Work through the data line by line, gathering every line that has the word "More".
================================
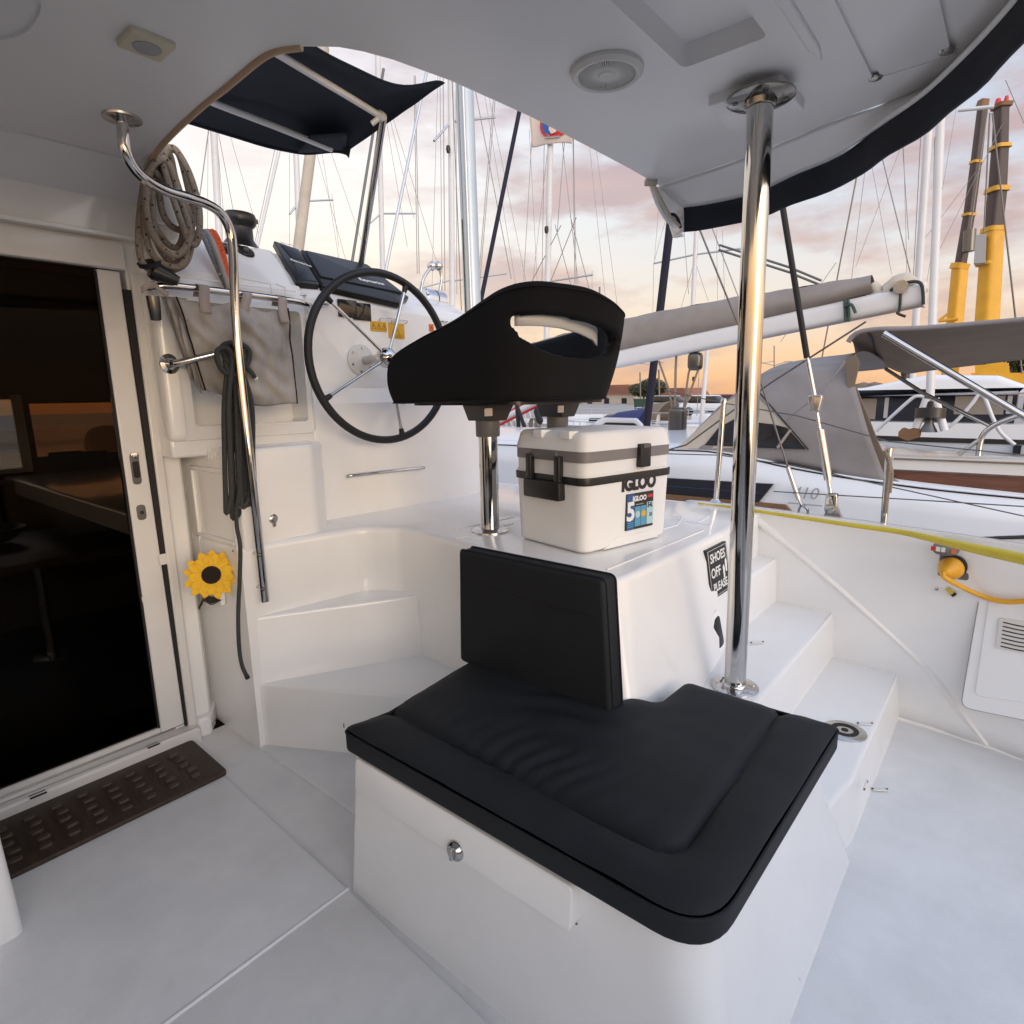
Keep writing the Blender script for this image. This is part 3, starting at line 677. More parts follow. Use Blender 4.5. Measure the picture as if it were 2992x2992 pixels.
# ------------------------------------------------------------------ wheel
wc = V(1.716, 2.150, 1.490); wn = V(-0.07, -1, 0.02).normalized(); wr, wu, _ = frame(wn)
wh = thing('steering_wheel', wc, 'large steering wheel with black rim and five chrome spokes', 'wheel')
RW = 0.352
def wp(a, r, d=0.0): return wc+(wr*math.cos(a)+wu*math.sin(a))*r+wn*d
ob('rim', tube([wp(2*math.pi*k/72, RW) for k in range(72)], 0.0165, 12, closed=True), 'black_soft', wh)
for dg in (66, 138, 210, 282, 354):
    a = R(dg)
    sp = ob('spoke', tube([wp(a, 0.03, 0.028), wp(a, RW-0.012, 0.0)], 0.0072, 10), 'steel', wh)
    ob('spoke_collar', tube([wp(a, RW-0.040, 0.003), wp(a, RW-0.012, 0.0)], [0.010, 0.014], 10), 'black_soft', sp)
ob('hub', lathe([(0.001, 0.066), (0.020, 0.064), (0.032, 0.054), (0.041, 0.038), (0.044, 0.018), (0.040, 0.0), (0.001, -0.002)], wc, wn, 24), 'steel', wh)
ob('hub_bolt', lathe([(0.001, 0.072), (0.010, 0.071), (0.011, 0.060)], wc, wn, 12), 'steel_dull', wh)
ob('shaft', cyl(wc, wc-wn*0.16, 0.020, 16), 'steel_dull', wh)
fp = V(wc.x-0.008, con_y(wc.x, 1.49), 1.49)
bs = ob('shaft_plate', lathe([(0.068, 0), (0.068, 0.006), (0.062, 0.010), (0.001, 0.011)], fp, cn, 28), 'white_plastic', wh)
for k in range(6):
    a = k*math.pi/3+0.4; ob('plate_bolt', lathe([(0.006, 0.010), (0.005, 0.015), (0.001, 0.015)], fp+(crr*math.cos(a)+cru*math.sin(a))*0.052, cn, 8), 'steel_dull', bs)
# ------------------------------------------------------------------ compass drum, throttle loop, winch
cp = at(1262, 880, y=2.52)
cpt = thing('engine_control', cp, 'chrome engine control drum with two ball-topped levers right of the wheel', 'lever')
ob('drum', lathe([(0.001, -0.075), (0.052, -0.072), (0.060, -0.064), (0.060, 0.0), (0.058, 0.001), (0.058, 0.006), (0.060, 0.007), (0.060, 0.064), (0.052, 0.072), (0.001, 0.075)], cp, (1, -0.05, -0.06), 30), 'chrome_blue', cpt)
ob('drum_gap', lathe([(0.0605, 0.0), (0.0605, 0.006)], cp, (1, -0.05, -0.06), 30), 'rubber', cpt)
ob('drum_base', soft(rrect(0.15, 0.10, 0.02, cx=cp.x, cy=cp.y), cp.z-0.10, cp.z-0.02, 0.01), 'gelcoat', cpt)
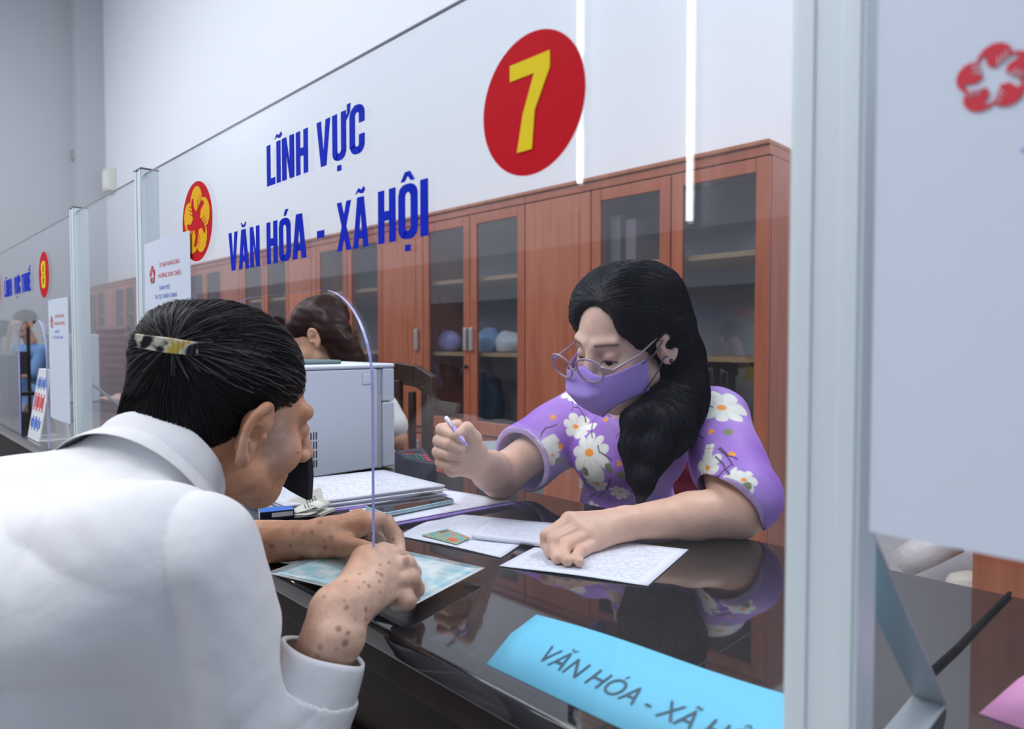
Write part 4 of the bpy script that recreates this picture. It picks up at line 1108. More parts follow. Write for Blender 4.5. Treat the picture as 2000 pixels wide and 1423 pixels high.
# hair, combed back and clipped
hm = SDF()
hm.el(Lm(0, -.025, .066), (.087, .104, .088), .03, R_m)
hm.el(Lm(0, -.066, .002), (.072, .054, .060), .03, R_m)
hm.el(Lm(.004, -.080, -.022), (.050, .040, .046), .025, R_m)
hm.el(Lm(.004, -.088, .098), (.050, .036, .034), .022, R_m)
hm.el(Lm(0, .092, -.060), (.088, .085, .088), .012, R_m, sub=True)
hm.el(Lm(.0, .125, .030), (.080, .050, .050), .012, R_m, sub=True)
hm.el(Lm(.100, .006, -.020), (.030, .040, .050), .012, R_m, sub=True)
hm.el(Lm(-.100, .006, -.020), (.030, .040, .050), .012, R_m, sub=True)
hm.disp(lambda p: .0022 * sines((p - C_m) @ R_m * np.array([1, .25, .8]), 8, 150) + .0009 * sines((p - C_m) @ R_m * np.array([1, .2, 1]), 14, 420))
vh2, fh2 = hm.mesh(.0021)
M_hair2 = hair_mat('greying_black_hair', (.010, .009, .010), .42)
M_hairg = hair_mat('grey_hair_glint', (.10, .095, .095), .4)
adm(sdf_obj('hair', vh2, fh2, M_hair2, None))
CL = Lm(.045, -.100, .060)
CLP = P(333, 673, .760)
def flow_m(p):
    f = CLP - p; l = (p - C_m) @ R_m
    low = (l[:, 2] < .02)[:, None]; return np.where(low, f * .6 + R_m @ np.array([0, -.03, .05]), f)
seeds = vh2[rs.choice(len(vh2), 4200, replace=False)]
o = strands('hair_strands', hm, seeds, flow_m, M_hair2, None, 12, .009, .0006, .0012, 5, wob=.08); adm(o)
g2 = seeds[((seeds - C_m) @ R_m)[:, 2] > .05][:500]
o = strands('grey_hair_glints', hm, g2, flow_m, M_hairg, None, 10, .008, .0005, .0022, 6, wob=.08); adm(o)  # grey hairs kept to the crown, also painting in its light glints
# clip
M_clip = mat('tortoise_clip', (.50, .50, .42), .22, coat=.6, var=((1, 1, 1), 70, .0))
nt = M_clip.node_tree; b_ = nt.nodes['Principled BSDF']; tc = nt.nodes.new('ShaderNodeTexCoord'); nn_ = nt.nodes.new('ShaderNodeTexNoise'); nn_.inputs['Scale'].default_value = 55
cr = nt.nodes.new('ShaderNodeValToRGB'); cr.color_ramp.elements[0].color = (.01, .012, .012, 1); cr.color_ramp.elements[0].position = .40; cr.color_ramp.elements[1].color = (.62, .60, .50, 1); cr.color_ramp.elements[1].position = .52
e_ = cr.color_ramp.elements.new(.62); e_.color = (.50, .36, .06, 1)
nt.links.new(tc.outputs['Object'], nn_.inputs['Vector']); nt.links.new(nn_.outputs[0], cr.inputs[0]); nt.links.new(cr.outputs[0], b_.inputs['Base Color'])
def hit(s, px, py, d):
    r = ray(px, py)
    for _ in range(60): d += s.ev((CAM + r * d)[None])[0] * .9
    return CAM + r * d
ca, cb = hit(hm, 292, 668, .5), hit(hm, 392, 682, .5)
ca = cb + (ca - cb) * 1.22; ca = ca - FWD * .006; cb = cb - FWD * .006
axx = nrm(cb - ca); up_ = nrm(np.array([0, 0, 1]) - axx * axx[2]); ou = np.cross(axx, up_)
mb = MB(); N_ = 14
for i in range(N_):
    t0, t1 = i / N_, (i + 1) / N_
    c0 = ca + (cb - ca) * ((t0 + t1) / 2) - FWD * (.006 * math.sin(PI * (t0 + t1) / 2))
    mb.obox(c0, axx, up_, ou, np.linalg.norm(cb - ca) / N_ / 2 * 1.15, .0085 - .002 * abs(.5 - t0), .0018)
o = adm(mb.build('hair_clip', M_clip, None, smooth=False, bevel=.001))
# black cloth mask hanging from the chin
mk2 = MB()
pa = [P(536, 940, .945), P(566, 895, .945), P(600, 870, .95), P(604, 930, .95), P(601, 978, .945), P(588, 972, .945), P(566, 960, .945)]
n3 = FWD * .006
mk2.add([p for p in pa] + [p + n3 + np.array([0, .006, 0]) for p in pa], [tuple(range(7)), tuple(range(13, 6, -1))] + [(i, (i + 1) % 7, 7 + (i + 1) % 7, 7 + i) for i in range(7)])
adm(mk2.build('black_chin_mask', mat('black_cloth', (.006, .006, .012), .8), None, bevel=.002))
# ================================================================== things on and around the counter
def W2(name, label, cat, loc, grp=None):
    t = empty(name, tuple(loc)); tag(t, label, cat, grp); return t
def top(o, label, cat, grp=None): return tag(o, label, cat, grp)
M_pw = mat('white_paper', (.74, .76, .84), .6)
M_print = paper_mat('printed_paper', (.74, .76, .85), (.50, .52, .62), 40, .50, letters=26)
M_print2 = paper_mat('printed_form', (.74, .76, .85), (.50, .52, .62), 26, .42, letters=14)
M_purple = mat('purple_card', (.30, .20, .62), .5)
# --- blue tent sign
M_cyan = mat('sky_blue_card', (.16, .58, .80), .6)
def tent_sign(base_l, base_r, ridge_l, ridge_r, m, label, text=None, tm=None, back=.055):
    bl, br, rl, rr = (np.array(x, float) for x in (base_l, base_r, ridge_l, ridge_r))
    t = W2('tent_sign', label, 'sign', (bl + br) / 2); o = (bl + br) / 2
    n = 16; vs = []; fs = []; d = nrm(br - bl); out = nrm(np.cross(d, rl - bl)); out = out if out[1] < 0 else -out
    bk = np.array([0, back, 0]); th = out * .0008
    prof = []
    for i in range(n + 1):
        u = i / n; a = bl * (1 - u) + br * u; r = rl * (1 - u) + rr * u
        bend = .0025 * math.sin(u * PI * 3) * (1 - u) + (.006 * (1 - u) ** 6)
        mid = (a + r) / 2 + out * bend; rz = r + np.array([0, 0, .002 * math.sin(u * PI * 2)]); b2 = r + bk; b2[2] = a[2]
        prof.append([a, mid, rz, (rz + b2) / 2, b2])
    for off in (0, 1):
        for q in prof:
            for p in q: vs.append(p - o - th * off)
    k = 5; N = (n + 1) * k
    for off in (0, 1):
        for i in range(n):
            for j in range(k - 1):
                a = off * N + i * k + j; q = (a, a + k, a + k + 1, a + 1); fs.append(q if off else q[::-1])
    for i in (0, n):
        for j in range(k - 1): a = i * k + j; fs.append((a, a + 1, a + 1 + N, a + N))
    for j in (0, k - 1):
        for i in range(n): a = i * k + j; fs.append((a, a + k, a + k + N, a + N))
    MB().add(vs, fs).build('card', m, t, smooth=True)
    if text:
        L = np.linalg.norm(br - bl)
        def f(x, y, z):
            u = x / L; a = bl * (1 - u) + br * u; r = rl * (1 - u) + rr * u
            bend = .0025 * math.sin(u * PI * 3) * (1 - u) + (.006 * (1 - u) ** 6); h = np.linalg.norm(r - a)
            v = y / h; mid = (a + r) / 2 + out * bend
            p = a + (mid - a) * (v / .5) if v < .5 else mid + (r + np.array([0, 0, .002 * math.sin(u * PI * 2)]) - mid) * ((v - .5) / .5)
            return p - o + out * .0012
        v, fc = text_mesh(text[0], text[1], lambda a, b, c: f(a + text[2], b + text[3], c), sx=.80, shear=.34, offset=-.0002)
        MB().add(v, fc).build('lettering', tm, t)
    return t
bl = onz(950, 1296, TZ + .0005); br = bl + np.array([.312, .006, 0])
rl = np.array([-.494, .522, TZ + .030]); rr = np.array([-.20, .556, TZ + .030])
tent_sign(bl, br, rl, rr, M_cyan, 'sky blue folded paper name sign lying at the front edge of the black counter', ('VĂN HÓA - XÃ HỘI', .0310, .045, .025), mat('grey_ink', (.05, .09, .13), .6))
M_pink = mat('pink_card', (.72, .30, .55), .6)
b1 = onz(1912, 1392, TZ + .0005)
tent_sign(b1, b1 + np.array([.28, -.02, 0]), b1 + np.array([.045, .065, .045]), b1 + np.array([.29, .06, .045]), M_pink, 'pink folded paper sign at the bottom right corner of the photo')
# --- papers
def quadz(pts, z): return [onz(x, y, z) for x, y in pts]
o = sheet('paper_sheet', quadz([(975, 1105), (1265, 1144), (1345, 1073), (1085, 1047)], TZ + .001), M_print, curl=lambda u, v: .0015 * math.sin(u * 3) ** 2)
top(o, 'printed sheet under the clerk\'s hand, closest to the blue sign', 'paper')
o = sheet('paper_sheet', quadz([(778, 1046), (978, 1089), (1085, 1022), (868, 1003)], TZ + .001), M_print2, curl=lambda u, v: .0015 * math.sin(v * 4 + u * 3) ** 2)
top(o, 'wrinkled printed form with the small coloured card lying on it', 'paper')
bkq = quadz([(921, 1051), (1066, 1068), (1118, 1032), (962, 1021)], TZ + .004)
o = sheet('folded_letter', bkq, M_print, th=.006, curl=lambda u, v: .003 * math.sin(v * PI)); top(o, 'folded printed booklet pinned beneath the knuckles of the clerk', 'booklet')
cq = quadz([(823, 1045), (891, 1063), (919, 1050), (873, 1033)], TZ + .0045)
M_id = mat('identity_card', (.2, .5, .55), .3, coat=.4); nt = M_id.node_tree; b_ = nt.nodes['Principled BSDF']; uv = nt.nodes.new('ShaderNodeUVMap'); nn_ = nt.nodes.new('ShaderNodeTexNoise'); nn_.inputs['Scale'].default_value = 6
cr = nt.nodes.new('ShaderNodeValToRGB'); cr.color_ramp.elements[0].color = (.10, .42, .48, 1); cr.color_ramp.elements[0].position = .42; cr.color_ramp.elements[1].color = (.62, .30, .14, 1); cr.color_ramp.elements[1].position = .60
e_ = cr.color_ramp.elements.new(.5); e_.color = (.30, .52, .30, 1)
nt.links.new(uv.outputs[0], nn_.inputs['Vector']); nt.links.new(nn_.outputs[0], cr.inputs[0]); nt.links.new(cr.outputs[0], b_.inputs['Base Color'])
idc = W2('identity_card', 'small teal and orange plastic identity card on the wrinkled form', 'card', cq[0])
o = sheet('card', [q - cq[0] for q in cq], M_id, idc, th=.0009, nu=2, nv=2)
a = cq[0]; eu = cq[1] - cq[0]; ev_ = cq[3] - cq[0]
def cq_(u, v): return eu * u + ev_ * v + np.array([0, 0, .0011])
MB().add([cq_(*x) for x in ((.06, .55), (.20, .55), (.20, .85), (.06, .85))], [(0, 1, 2, 3)]).build('chip', mat('gold_chip', (.12, .16, .14), .3), idc)
MB().add([cq_(.72 + .12 * math.cos(t), .25 + .16 * math.sin(t)) for t in np.linspace(0, 2 * PI, 16)[:-1]], [tuple(range(15))]).build('seal', mat('seal_red', (.75, .14, .06), .4), idc)
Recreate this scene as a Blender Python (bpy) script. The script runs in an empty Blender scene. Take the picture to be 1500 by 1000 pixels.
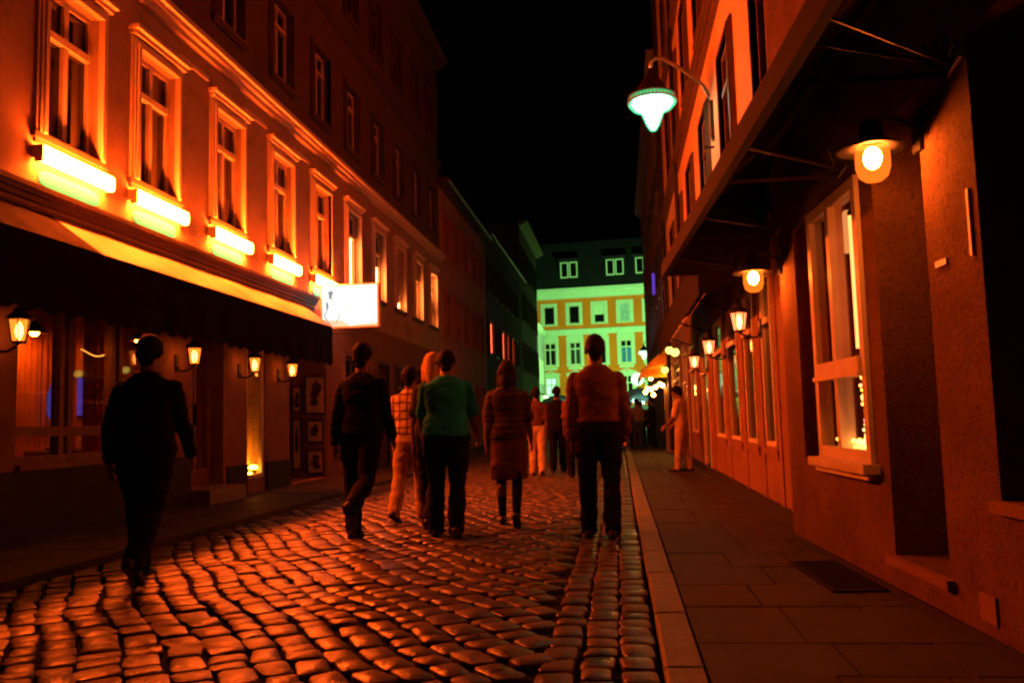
================================
### Written response
Keep writing the Blender script for this image. This is part 3, starting at line 677. More parts follow. Use Blender 4.5. Measure the picture as if it were 2992x2992 pixels.
Write part 4 of the bpy script that recreates this picture. It picks up at line 1108. More parts follow. Write for Blender 4.5. Treat the picture as 2000 pixels wide and 1423 pixels high.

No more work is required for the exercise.